I miss my family and friends desperately – the people who have known me my entire life, conversations that can be picked up where they were left off last August.

My idea of supreme happiness is being back home and starting the day with a pot of tea, a copy of The Irish Times and Morning Ireland on the radio.

And yet my mother thinks I’ll be bored living in Ireland. My (non-Irish) husband points out my deep dislike of (a) the cold, (b) the wet and (c) any sort of domestic work. My friends remind me of the traffic and the house prices and the waiting lists for local schools.

Because the truth is that we have a lovely – indeed, a privileged – life here in Singapore. The sun shines almost all the time, any rain is warm and brief, and the heat envelopes you in a warm embrace every day.

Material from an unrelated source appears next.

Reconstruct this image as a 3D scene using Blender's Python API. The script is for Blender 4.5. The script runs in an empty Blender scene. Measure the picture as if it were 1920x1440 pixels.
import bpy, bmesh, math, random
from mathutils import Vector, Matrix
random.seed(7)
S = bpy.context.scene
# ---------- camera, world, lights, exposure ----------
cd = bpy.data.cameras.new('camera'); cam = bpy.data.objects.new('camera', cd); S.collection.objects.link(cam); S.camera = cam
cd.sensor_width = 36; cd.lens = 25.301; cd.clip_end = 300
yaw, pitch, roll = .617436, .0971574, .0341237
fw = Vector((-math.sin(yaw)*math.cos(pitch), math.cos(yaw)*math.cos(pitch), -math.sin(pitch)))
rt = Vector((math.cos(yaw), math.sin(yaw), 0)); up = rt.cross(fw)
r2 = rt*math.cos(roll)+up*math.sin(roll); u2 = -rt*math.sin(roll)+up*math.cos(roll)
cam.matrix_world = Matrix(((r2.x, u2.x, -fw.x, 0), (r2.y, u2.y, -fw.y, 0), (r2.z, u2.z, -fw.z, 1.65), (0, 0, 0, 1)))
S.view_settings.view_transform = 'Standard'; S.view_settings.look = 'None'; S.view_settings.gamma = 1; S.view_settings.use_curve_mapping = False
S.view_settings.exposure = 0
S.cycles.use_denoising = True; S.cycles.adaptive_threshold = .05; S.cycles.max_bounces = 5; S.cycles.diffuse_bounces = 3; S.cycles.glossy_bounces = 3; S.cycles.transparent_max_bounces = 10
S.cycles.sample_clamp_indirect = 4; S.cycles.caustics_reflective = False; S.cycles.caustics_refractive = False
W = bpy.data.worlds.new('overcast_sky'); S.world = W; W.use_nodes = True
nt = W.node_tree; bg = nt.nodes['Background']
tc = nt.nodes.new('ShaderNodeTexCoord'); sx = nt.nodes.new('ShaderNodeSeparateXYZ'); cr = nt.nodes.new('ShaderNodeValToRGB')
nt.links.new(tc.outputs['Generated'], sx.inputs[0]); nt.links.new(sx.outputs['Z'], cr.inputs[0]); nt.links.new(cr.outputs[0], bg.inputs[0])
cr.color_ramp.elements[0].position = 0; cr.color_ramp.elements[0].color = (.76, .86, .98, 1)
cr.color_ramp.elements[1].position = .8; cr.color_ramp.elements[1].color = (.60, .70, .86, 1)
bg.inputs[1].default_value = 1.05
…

Our children learn Mandarin as well as doing Irish dancing (“whether you like it or not,” I announced, echoing my own mother 35 years ago), we usually spend our afternoons in the pool, and we pack our weekends with fun outdoor activities, going to the beach or a water park, or cycling through empty jungle islands. Taxes are low, traffic jams are rare, crime doesn’t exist. We holiday on Bounty-ad tropical islands. We have a maid, for goodness’ sake.

How could I possibly consider giving all of that up?

Because home will always be home. Because family, as you get older, becomes the most important thing. Because I want my children to have the same connection to a place that I have, to be permanent grandchildren and cousins, not just summer blow-ins.

Because who is ever bored with three children? Because you can dress for the weather, and ignore the filthy house and mounds of laundry, and cycle or take the bus instead of drive, and live a bit farther out, and you’ll always find a school for your children.

And mainly, I suppose, because you can take the girl out of Ireland, but Ireland will never leave the girl.